Davina Lach, a New Zealand student studying at Peking University, has come full circle.


 


War in China last century forced her family to leave China for the safety of Cambodia which is where they stayed until Pol Pot took power, so they moved to New Zealand.


 


Born and raised in Wellington, Davina is now making Beijing her temporary home while she studies Chinese language for four months.


 


She and friend Tony Fiddis joined a dozen New Zealand students at Peking University to listen to Prime Minister John Key speak there yesterday.


 


 


Davina Lach and Tony Fiddis


 


She went to Wellington Girls' College and he went to Francis Douglas Memorial College in New Plymouth before they went to Victoria University.


 


Both studied Chinese language at Victoria University for six months last year then decided to join an exchange programme at Peking University, something John Key called the Harvard of China.


 


Tony says that it is more than that. "I would say it's the Harvard, Yale and Princeton combined. America has about nine or 10 ivy league universities; China has two, this one here and Tsinghua."


 


"Where there were only two in a country of 1.4 billion, the prestige of this university is huge."


 


Through the links that Victoria has with Peking, they pay domestic fees, $1400 for a semester (about a half year). What made it even more affordable were the living costs.

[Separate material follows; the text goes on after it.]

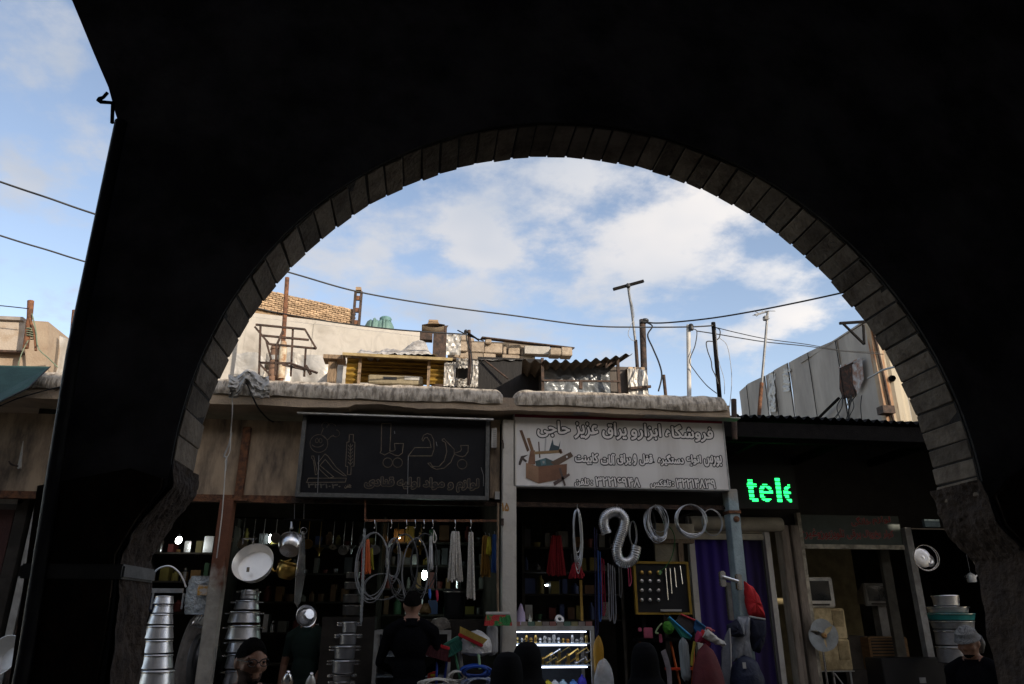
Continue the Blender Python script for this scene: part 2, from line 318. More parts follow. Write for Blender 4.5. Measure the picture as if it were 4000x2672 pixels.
def lines_mb(polys, Y, w):
    """outline strokes, w metres wide, as thin ribbons on the plane Y; polys in pixels"""
    mb = MB()
    for pts in polys:
        q = pl(pts, Y)
        for a, b in zip(q, q[1:]):
            d = (b-a)
            if d.length < 1e-5: continue
            d.normalize(); s = Vector((-d.z, 0, d.x))*(w/2); e = d*(w/2)
            mb.add([a-s-e, b-s+e, b+s+e, a+s-e], [(0, 1, 2, 3)])
    return mb
def circ(x, y, r, n=20, a0=0, a1=360, ry=None): return [(x+r*math.cos(R_(a0+(a1-a0)*i/n)), y+(ry or r)*math.sin(R_(a0+(a1-a0)*i/n))) for i in range(n+1)]

# ================================================================== THE SETTING
gm = MB(); gm.add([(-1500, -1500, -.02), (1500, -1500, -.02), (1500, 1500, -.02), (-1500, 1500, -.02)], [(0, 1, 2, 3)]); struct('ground', gm, M('dusty ground', (.17, .14, .11), .95, scale=.4, bump=.2))
gm = MB(); gm.box(-14, 14, 2.9, 6.9, -.015, 0); struct('street', gm, ASPH)
gm = MB(); gm.box(-12, 14, -4, 2.9, -.015, .15); struct('arcade_floor', gm, M('worn paving', (.11, .10, .095), .9, scale=5, bump=.3))
gm = MB(); gm.box(-9, 9.5, 6.9, 13.2, -.015, .40); struct('shop_floor', gm, M('worn shop floor', (.10, .09, .08), .85, scale=4, bump=.2))

# ------------------------------------------------------------------ the arcade the viewer stands in
ARC, RAD = (.624, 2.378), 1.41
YI, YO, TOP = 2.45, 2.67, 5.92
arcade = thing('brick_arcade', 'dark brick arcade with a wide round arch framing the whole view', 'arcade', (.62, 2.5, 0))
def arcpts(r, a0=181, a1=-1, n=64, c=ARC, jit=0, fn=None):
    out = []
    for i in range(n+1):
        a = a0+(a1-a0)*i/n; rr = (fn(a) if fn else r)+(random.uniform(-jit, jit) if jit else 0)
        out.append((c[0]+rr*math.cos(R_(a)), c[1]+rr*math.sin(R_(a))))
    return out
LJ = [(-.865, 0), (-.868, 1.3), (-.872, 1.7), (-.88, 1.9), (-.89, 2.02), (-.893, 2.08), (-.845, 2.19), (-.79, 2.28), (-.79, 2.36)]
RJ = [(2.028, 2.36), (2.048, 2.29), (2.066, 2.2), (2.14, 2.11), (2.157, 2.03), (2.155, 1.6), (2.15, 1.0), (2.15, 0)]
LEFTBAY = [(-1.10, 0), (-1.104, 1.71), (-1.153, 2.27), (-1.160, 2.43), (-1.168, 2.76), (-1.172, 3.05), (-1.178, 3.63), (-1.192, 3.66), (-1.24, 3.78), (-1.32, 3.93), (-1.40, 4.085), (-1.46, 4.2), (-1.60, 4.42), (-1.82, 4.62), (-2.15, 4.80), (-2.55, 4.87)]
LEFTBAY += [(-5.1-x, z) for x, z in LEFTBAY[::-1][1:]]
outer = [(-12, 0)]+[(x-7.4, z) for x, z in LEFTBAY[::-1]]+[(x-3.7, z) for x, z in LEFTBAY[::-1]]+LEFTBAY[::-1]  # two further bays out of view, added to let light into the arcade
def wallpoly(arc): return outer+LJ+arc+RJ+[(14, 0), (14, TOP), (-12, TOP)]
mb = MB(); mb.prism(wallpoly(arcpts(RAD+.0035)), YI-.002, YO); mb.build('wall', M('sooty mortar and edge shade', (.035, .03, .026), .95, bump=.4), arcade)
def skin_r(a):
    return RAD+.004+.002*nz((a*.09, 0, 3))
mb = MB(); mb.prism(wallpoly(arcpts(0, n=120, fn=skin_r)), YI-.016, YI-.006); ip = mb.build('inner_plaster', [PLASTER, _mats['sooty mortar and edge shade']], arcade)
for p_ in ip.data.polygons: p_.material_index = 1 if abs(p_.normal.y) < .5 else 0  # edge faces painted dark to hide the bright lit rim round the arch
mb = MB(); mb.prism(wallpoly(arcpts(RAD+.10)), YO+.001, YO+.03); mb.build('street_face', STREETBR, arcade)  # unseen outer skin, made pale to bounce sky light onto the shops
# each brick of the arch ring is a piece of its own
def brickmesh(name, a, b, c, bev, seed, mat):
    rnd = random.Random(seed); mb = MB(); mb.box(-a/2, a/2, -b/2, b/2, -c/2, c/2)
    mb.v = [q+Vector([rnd.uniform(-1, 1)*bev*1.1 for _ in range(3)]) for q in mb.v]
    me = mb.mesh(name, mat); bm = bmesh.new(); bm.from_mesh(me); bmesh.ops.bevel(bm, geom=list(bm.edges), offset=bev, segments=1, affect='EDGES'); bm.to_mesh(me); bm.free(); return me
vm = [brickmesh('arch_brick', .0805, .222, .10, .0025, i, ARCHBRICK) for i in range(5)]
ang = 180.6; i = 0
while ang > -.4:
    f = (180.6-ang)/181; pitch = (.0915-.018*f)*random.uniform(.96, 1.04); da = math.degrees(pitch/(RAD+.05)); a = ang-da/2; ang -= da; r = RAD+.05+random.uniform(-.002, .002)
    o = bpy.data.objects.new('brick', random.choice(vm)); COL.objects.link(o); o.parent = arcade
    o.location = Vector((ARC[0]+r*math.cos(R_(a)), (YI+YO)/2+.004+random.uniform(-.004, .006), ARC[1]+r*math.sin(R_(a))))-OFF[arcade.name]
    o.rotation_euler = (R_(random.uniform(-.6, .6)), R_(90-a+random.uniform(-.6, .6)), R_(random.uniform(-.6, .6))); o.scale = ((pitch-.0075)/.0805, 1, 1)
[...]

Dinner cost about $1 or $2 and to go out somewhere nice would cost about $5.


 


Their studies in Peking count towards their China studies in Victoria.


 


But Davina would like to return to Beijing soon to continue Chinese.


 


Tony put his fifth year of law on the back burner to come to Beijing to learn the language.


 


"This would have been my final year. This is how much I feel that Mandarin is important to New Zealand's future - and my own future."